The Nation: You already are a celebrity.
Snowden: People say that, but I’ve only had to sign autographs for “civ-libs” types. And I autograph court orders.
The Nation:
Maybe, but you need a strategy of how you’re going to use your
celebrity, for better or worse. You own it. You can’t get rid of it.
Snowden: [laughs] Well, that’s kind of damning!
The Nation: And you don’t know what lies ahead. Fortune sometimes turns very suddenly,
unexpectedly.
Snowden: Then let’s hope the surprises are good ones.
The Nation: You’ve given us a lot of time, and we are very grateful, as will be The Nation’s and other readers. But before we end, any more thoughts about your future?
Snowden: If I
had to guess what the future’s going to look like for me—assuming it’s
not an orange jumpsuit in a hole—I think I’m going to alternate between
tech and policy. I think we need that. I think that’s actually what’s
missing from government, for the most part. We’ve got a lot of policy
people, but we have no technologists, even though technology is such a
big part of our lives. It’s just amazing, because even these big Silicon
Valley companies, the masters of the universe or whatever, haven’t
engaged with Washington until recently. They’re still playing catch-up.As for my personal politics, some people seem to think I’m some kind of archlibertarian, a hyper-conservative. But when it comes to social policies, I believe women have the right to make their own choices, and inequality is a really important issue. As a technologist, I see the trends, and I see that automation inevitably is going to mean fewer and fewer jobs.
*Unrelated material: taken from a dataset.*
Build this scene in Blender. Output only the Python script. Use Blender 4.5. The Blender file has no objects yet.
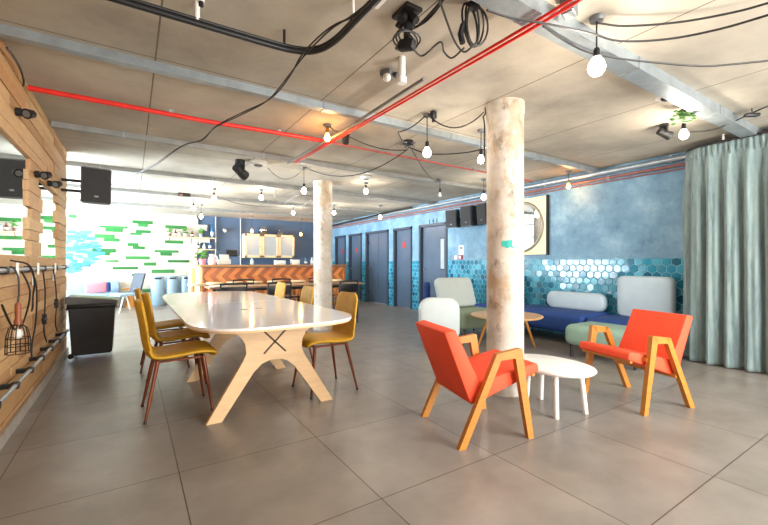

And if we do not find a way to provide a basic income for people who have no work, or no meaningful work, we’re going to have social unrest that could get people killed. When we have increasing production—year after year after year—some of that needs to be reinvested in society. It doesn’t need to be consistently concentrated in these venture-capital funds and things like that. I’m not a communist, a socialist or a radical. But these issues have to be addressed.